Anak seyogyanya milik siapa?
Anak seyogyanya untuk siapa?
Anak seyogyanya harus jadi apa?
Baiklah, penyair terkenal seperti Kahlil Gibran dalam salah satu syairnya pernah menyinggung seorang anak. Sebegitu istimewanya anak untuk seorang Kahlil Gibran? Iya, anak adalah anugerah tuhan yang luar biasa bagi sebagian orang dan juga kebalikannya bagi sekelompok orang. Bisa saja anak adalah sebuah beban karena tidak diharapkan. Bagaimana jika anak itu lahir tanpa seorang bapak.

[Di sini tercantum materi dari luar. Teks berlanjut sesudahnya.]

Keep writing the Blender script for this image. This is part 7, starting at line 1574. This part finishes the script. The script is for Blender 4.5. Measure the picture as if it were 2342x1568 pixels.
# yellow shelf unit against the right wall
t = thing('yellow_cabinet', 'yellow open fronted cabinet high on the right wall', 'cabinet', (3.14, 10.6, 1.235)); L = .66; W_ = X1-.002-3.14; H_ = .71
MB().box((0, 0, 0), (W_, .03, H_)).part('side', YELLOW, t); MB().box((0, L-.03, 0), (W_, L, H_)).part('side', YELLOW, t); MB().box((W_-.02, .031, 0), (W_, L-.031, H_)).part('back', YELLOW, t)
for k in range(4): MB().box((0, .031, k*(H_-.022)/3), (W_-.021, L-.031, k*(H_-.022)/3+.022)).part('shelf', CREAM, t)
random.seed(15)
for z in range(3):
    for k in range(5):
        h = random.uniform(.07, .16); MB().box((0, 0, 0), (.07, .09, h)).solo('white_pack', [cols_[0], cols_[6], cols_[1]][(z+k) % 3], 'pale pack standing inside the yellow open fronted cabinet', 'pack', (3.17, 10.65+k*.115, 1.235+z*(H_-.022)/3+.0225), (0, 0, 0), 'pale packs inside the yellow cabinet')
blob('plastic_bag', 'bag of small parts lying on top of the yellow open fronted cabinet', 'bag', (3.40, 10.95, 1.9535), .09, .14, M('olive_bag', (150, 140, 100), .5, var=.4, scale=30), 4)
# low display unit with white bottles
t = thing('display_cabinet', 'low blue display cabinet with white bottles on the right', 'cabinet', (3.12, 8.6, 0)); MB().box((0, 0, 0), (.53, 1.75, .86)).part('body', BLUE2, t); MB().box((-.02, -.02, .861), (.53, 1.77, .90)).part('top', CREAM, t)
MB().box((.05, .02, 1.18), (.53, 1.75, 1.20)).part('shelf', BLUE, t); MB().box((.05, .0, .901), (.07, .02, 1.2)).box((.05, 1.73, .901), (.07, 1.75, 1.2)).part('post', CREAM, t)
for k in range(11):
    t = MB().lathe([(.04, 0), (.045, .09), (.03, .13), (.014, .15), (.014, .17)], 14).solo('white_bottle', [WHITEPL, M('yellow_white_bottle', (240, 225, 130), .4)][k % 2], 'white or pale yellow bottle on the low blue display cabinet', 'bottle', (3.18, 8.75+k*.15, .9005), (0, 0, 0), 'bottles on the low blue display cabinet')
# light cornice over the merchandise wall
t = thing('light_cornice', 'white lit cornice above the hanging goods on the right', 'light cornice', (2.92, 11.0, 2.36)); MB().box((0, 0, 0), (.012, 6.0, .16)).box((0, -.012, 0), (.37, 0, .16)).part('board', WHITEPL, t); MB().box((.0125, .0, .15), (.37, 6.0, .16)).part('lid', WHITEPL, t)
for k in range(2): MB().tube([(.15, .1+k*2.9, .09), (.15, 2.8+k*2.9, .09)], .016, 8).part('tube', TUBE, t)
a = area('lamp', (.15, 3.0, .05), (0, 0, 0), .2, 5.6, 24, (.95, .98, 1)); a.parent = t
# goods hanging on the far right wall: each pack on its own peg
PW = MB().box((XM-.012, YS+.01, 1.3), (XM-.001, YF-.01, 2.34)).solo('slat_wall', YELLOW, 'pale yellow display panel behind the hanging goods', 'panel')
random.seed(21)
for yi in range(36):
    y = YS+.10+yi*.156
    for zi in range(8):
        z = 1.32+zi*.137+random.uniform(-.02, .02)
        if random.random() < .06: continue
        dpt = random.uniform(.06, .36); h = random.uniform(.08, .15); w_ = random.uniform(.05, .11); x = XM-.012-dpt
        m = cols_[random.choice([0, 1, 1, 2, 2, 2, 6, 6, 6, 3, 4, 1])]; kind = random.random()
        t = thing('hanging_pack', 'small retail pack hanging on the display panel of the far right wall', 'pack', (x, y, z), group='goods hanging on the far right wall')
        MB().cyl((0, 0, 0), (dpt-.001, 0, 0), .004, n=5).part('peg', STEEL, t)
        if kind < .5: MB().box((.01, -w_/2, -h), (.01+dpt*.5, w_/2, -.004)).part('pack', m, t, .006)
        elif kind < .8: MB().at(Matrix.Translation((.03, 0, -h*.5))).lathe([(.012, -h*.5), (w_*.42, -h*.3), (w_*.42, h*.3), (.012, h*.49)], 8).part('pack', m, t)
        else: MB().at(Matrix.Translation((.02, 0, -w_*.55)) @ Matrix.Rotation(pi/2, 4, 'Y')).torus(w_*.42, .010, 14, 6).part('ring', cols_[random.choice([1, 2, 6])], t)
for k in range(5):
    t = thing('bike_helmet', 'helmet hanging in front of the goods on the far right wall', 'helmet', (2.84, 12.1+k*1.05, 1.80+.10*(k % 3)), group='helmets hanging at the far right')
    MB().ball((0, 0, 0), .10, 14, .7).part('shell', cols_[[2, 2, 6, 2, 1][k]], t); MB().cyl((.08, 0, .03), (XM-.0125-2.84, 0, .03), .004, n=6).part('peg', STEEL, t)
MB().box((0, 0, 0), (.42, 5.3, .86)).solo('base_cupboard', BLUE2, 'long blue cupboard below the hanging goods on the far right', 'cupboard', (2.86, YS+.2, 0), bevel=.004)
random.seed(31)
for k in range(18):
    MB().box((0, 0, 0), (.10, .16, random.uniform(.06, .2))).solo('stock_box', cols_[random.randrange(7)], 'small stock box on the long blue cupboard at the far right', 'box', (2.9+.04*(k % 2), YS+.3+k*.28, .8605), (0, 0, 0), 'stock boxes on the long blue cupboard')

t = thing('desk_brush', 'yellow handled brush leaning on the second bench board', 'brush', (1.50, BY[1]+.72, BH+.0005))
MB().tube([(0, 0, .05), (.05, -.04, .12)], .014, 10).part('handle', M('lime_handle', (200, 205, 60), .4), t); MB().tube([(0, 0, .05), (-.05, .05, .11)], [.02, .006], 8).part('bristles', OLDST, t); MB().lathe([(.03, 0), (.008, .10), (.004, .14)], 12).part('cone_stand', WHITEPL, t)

Mungkinkah dia adalah anak yang diharapkan selama ini, meski dia anak pertama dari seorang ibu karena tidak diketahui bapaknya atau memang sengaja tidak mau tahu. Berbeda dengan pasangan suami isteri yang baru menikah dan sudah menantikan kelahiran anak pertamanya sehingga sangat berartinya bagi mereka.
Ada contoh masalah lain katakanlah teman sebayaku yang melanjutkan pendidikan dengan pilihan orang tua. Para orang tua memilihkan tentunya dengan alasan dari pengalaman mereka. Orang tua merasa lebih mengerti soal apa yang terbaik untuk anaknya. Tetapi, pemahaman yang seperti itu sering di salah artikan oleh anak-anak.
Mereka cenderung berpikir orang tuanya bersikap egois atau yang lebih parahnya diktator. Hal itu sering terjadi ketika saya sudah melewati masa abu-abu putih dimana saya harus berlanjut di perguruan tinggi. Banyak teman sebayaku yang mengeluh tidak bisa mengambil jurusan yang ia sukai. Â Dengan latar belakang dari profesi ayah atau ibunya sehingga mereka mengambil jurusan yang sudah dipilihkan. Terkadang orang lebih cenderung memilih zona nyaman. Kemungkinan orang tua berpikir ketika jurusan yang diambil sama dengannya maka anak-anak nya akan lebih mudah dalam menggapai masa depan nya.
Menyikapi tulisan Kahlil Gibran mengenai orang tua sebagai busur dan anakmu sebagai panah adalah pengiasan yang sangat bagus. Satu kesatuan yang tidak bisa dihilangkan. Dimana panah membutuhkan busur untuk menggunakannya dan begitu juga dengan panah akan membidik tepat sasaran dengan baik jika busurnya tepat.
Kahlil Gibran tidak hanya menyinggung mengenai itu saja tapi juga masala masa depan. Masa depan anak dan orang tua sangatlah berbeda. Jadi jangan samakan keberhasilan orang tua di masa yang lampau itu sama dengan masa anaknya. Karena kehidupan akan terus menuju ke depan tidak tenggelam ke belakang.
Biarlah seorang anak menjadi dirinya dengan caranya sendiri karena orang tua cukup memfasilitasi raga dan jiwanya. Karena akhirnya  mereka akan mencari siapa yang telah merawatnya dan kembali kepada sang pemiliknya.